◆ **What is asked**: Reply only with how many lines contain the word "from".
···
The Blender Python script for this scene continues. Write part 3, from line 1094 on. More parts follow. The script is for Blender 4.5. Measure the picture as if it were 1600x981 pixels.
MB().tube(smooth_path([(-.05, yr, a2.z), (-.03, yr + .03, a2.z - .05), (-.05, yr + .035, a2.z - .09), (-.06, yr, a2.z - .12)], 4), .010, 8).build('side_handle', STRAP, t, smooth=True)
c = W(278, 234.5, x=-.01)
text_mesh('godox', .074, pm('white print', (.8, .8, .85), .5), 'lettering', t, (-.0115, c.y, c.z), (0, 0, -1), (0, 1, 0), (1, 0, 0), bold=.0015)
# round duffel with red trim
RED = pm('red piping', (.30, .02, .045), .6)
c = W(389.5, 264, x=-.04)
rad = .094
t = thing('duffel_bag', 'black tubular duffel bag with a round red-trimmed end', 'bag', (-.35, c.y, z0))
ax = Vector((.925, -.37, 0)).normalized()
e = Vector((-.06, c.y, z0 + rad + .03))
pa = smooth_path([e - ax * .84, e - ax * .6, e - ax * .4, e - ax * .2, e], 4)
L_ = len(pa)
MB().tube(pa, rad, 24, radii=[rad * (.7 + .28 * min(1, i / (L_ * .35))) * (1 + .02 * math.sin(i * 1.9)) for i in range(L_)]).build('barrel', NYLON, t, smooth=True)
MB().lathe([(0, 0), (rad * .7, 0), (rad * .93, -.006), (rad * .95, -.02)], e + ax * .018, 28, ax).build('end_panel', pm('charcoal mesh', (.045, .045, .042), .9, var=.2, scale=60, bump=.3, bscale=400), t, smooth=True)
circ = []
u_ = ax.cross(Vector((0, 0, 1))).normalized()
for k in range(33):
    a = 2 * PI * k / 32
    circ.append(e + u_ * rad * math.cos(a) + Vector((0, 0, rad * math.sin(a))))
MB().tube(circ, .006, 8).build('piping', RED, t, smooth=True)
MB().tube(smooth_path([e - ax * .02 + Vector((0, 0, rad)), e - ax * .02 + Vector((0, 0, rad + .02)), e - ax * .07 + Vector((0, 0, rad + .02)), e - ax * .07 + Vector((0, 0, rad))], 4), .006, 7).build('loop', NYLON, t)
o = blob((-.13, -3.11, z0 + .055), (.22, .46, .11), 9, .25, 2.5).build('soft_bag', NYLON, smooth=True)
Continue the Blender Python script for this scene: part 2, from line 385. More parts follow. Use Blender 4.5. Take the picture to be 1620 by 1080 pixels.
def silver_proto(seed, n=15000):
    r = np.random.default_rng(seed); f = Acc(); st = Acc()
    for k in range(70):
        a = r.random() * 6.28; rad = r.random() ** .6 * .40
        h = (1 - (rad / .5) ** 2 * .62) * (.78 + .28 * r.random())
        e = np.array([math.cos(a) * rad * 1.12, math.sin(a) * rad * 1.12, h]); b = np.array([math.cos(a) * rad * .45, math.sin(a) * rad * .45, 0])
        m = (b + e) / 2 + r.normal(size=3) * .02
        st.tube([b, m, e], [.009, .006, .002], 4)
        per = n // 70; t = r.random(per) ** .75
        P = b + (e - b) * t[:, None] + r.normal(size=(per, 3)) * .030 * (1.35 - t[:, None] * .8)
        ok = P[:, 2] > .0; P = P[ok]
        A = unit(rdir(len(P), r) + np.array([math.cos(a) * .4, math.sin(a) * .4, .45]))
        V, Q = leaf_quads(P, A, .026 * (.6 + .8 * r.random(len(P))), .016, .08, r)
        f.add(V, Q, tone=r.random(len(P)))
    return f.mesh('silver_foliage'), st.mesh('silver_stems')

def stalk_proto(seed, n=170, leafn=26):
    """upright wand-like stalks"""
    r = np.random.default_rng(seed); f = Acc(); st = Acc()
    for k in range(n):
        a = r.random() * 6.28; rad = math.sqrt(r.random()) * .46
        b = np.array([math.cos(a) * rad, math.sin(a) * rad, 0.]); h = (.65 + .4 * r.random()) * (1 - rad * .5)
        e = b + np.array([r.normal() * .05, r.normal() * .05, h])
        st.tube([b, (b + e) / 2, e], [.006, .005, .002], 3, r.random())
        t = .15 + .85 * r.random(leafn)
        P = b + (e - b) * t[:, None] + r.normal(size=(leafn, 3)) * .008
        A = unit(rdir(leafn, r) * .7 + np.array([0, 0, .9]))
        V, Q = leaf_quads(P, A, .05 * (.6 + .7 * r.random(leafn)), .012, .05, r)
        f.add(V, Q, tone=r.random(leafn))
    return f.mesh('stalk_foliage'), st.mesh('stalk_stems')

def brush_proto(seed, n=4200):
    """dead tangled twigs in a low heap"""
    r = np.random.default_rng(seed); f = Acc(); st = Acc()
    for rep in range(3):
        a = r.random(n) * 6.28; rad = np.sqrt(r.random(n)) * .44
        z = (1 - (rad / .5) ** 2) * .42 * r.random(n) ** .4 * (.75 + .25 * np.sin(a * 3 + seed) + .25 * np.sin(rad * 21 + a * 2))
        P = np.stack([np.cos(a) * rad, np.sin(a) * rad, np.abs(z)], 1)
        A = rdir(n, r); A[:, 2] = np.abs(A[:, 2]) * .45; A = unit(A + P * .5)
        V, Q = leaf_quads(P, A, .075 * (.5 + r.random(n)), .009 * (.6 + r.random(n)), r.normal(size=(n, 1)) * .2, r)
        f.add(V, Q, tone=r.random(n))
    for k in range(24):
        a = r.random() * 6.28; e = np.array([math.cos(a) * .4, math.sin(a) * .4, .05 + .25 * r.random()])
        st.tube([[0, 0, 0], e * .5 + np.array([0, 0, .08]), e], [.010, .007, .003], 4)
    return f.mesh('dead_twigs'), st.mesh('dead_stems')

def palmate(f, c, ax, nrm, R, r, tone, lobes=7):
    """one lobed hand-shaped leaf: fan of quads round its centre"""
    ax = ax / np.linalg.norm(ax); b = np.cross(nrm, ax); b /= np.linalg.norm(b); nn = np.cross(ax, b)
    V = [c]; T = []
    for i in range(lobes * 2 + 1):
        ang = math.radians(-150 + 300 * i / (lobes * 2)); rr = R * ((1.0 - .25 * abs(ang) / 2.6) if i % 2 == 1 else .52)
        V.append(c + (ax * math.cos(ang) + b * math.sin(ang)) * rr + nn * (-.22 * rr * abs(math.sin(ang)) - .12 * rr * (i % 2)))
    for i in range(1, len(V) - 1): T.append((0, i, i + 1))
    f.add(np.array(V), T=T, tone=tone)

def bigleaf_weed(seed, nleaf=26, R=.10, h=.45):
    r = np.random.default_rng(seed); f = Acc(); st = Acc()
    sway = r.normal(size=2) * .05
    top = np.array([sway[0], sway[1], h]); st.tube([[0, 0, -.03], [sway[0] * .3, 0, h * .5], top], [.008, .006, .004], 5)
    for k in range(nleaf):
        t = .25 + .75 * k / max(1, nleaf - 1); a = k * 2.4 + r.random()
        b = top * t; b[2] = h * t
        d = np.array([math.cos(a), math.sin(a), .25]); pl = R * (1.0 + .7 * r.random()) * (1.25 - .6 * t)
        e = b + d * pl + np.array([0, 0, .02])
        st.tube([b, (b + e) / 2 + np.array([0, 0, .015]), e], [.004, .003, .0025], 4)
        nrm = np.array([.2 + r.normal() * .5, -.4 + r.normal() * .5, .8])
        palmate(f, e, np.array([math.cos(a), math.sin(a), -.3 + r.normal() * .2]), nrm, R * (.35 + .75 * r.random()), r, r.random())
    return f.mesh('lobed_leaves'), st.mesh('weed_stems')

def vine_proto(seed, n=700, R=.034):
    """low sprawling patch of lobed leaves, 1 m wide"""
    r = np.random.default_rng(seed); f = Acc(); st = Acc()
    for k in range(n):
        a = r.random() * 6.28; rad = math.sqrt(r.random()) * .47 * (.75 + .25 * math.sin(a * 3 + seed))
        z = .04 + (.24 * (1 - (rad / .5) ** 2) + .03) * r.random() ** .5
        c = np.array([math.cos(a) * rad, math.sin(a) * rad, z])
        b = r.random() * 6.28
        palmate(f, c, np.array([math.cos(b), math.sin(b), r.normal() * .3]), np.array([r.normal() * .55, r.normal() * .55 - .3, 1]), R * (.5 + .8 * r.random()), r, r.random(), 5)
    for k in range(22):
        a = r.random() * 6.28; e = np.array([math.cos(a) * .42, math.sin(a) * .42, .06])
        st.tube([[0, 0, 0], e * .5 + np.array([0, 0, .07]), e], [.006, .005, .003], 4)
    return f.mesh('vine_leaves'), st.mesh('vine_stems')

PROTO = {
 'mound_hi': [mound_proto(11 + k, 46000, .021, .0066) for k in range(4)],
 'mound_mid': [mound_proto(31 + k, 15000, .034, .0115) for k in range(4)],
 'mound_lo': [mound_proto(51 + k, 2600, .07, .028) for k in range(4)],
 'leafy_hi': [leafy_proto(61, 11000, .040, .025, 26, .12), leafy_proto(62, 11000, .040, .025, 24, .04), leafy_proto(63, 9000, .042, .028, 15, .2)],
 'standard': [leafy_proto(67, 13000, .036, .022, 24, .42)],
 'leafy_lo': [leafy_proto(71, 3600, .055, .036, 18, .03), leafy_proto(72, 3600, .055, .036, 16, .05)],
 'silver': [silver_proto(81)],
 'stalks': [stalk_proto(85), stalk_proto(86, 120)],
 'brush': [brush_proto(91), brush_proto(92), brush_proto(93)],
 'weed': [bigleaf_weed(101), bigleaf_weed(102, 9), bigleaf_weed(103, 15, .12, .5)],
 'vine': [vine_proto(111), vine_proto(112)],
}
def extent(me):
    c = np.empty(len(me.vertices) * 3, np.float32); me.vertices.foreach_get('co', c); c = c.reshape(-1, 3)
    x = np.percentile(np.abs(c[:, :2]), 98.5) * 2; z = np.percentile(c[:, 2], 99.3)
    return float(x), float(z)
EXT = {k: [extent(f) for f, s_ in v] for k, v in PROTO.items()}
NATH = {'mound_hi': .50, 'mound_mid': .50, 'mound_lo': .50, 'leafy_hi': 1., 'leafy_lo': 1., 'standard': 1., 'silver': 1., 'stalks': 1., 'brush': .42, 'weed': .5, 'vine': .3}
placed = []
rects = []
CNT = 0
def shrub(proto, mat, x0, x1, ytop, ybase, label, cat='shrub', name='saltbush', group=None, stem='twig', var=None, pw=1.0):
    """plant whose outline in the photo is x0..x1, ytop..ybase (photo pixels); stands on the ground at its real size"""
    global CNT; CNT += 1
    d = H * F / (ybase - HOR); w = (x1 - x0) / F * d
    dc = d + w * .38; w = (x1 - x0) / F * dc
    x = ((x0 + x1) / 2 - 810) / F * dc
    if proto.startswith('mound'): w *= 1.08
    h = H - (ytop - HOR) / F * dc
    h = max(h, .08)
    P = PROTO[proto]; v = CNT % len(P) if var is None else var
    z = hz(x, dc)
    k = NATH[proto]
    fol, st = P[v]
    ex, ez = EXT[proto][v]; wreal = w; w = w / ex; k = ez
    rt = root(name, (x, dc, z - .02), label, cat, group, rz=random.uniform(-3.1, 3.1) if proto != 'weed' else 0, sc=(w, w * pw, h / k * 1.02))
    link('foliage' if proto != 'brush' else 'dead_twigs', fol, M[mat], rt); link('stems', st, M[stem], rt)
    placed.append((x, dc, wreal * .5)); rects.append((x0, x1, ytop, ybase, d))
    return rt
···
◆ **Solution for this problem**: 2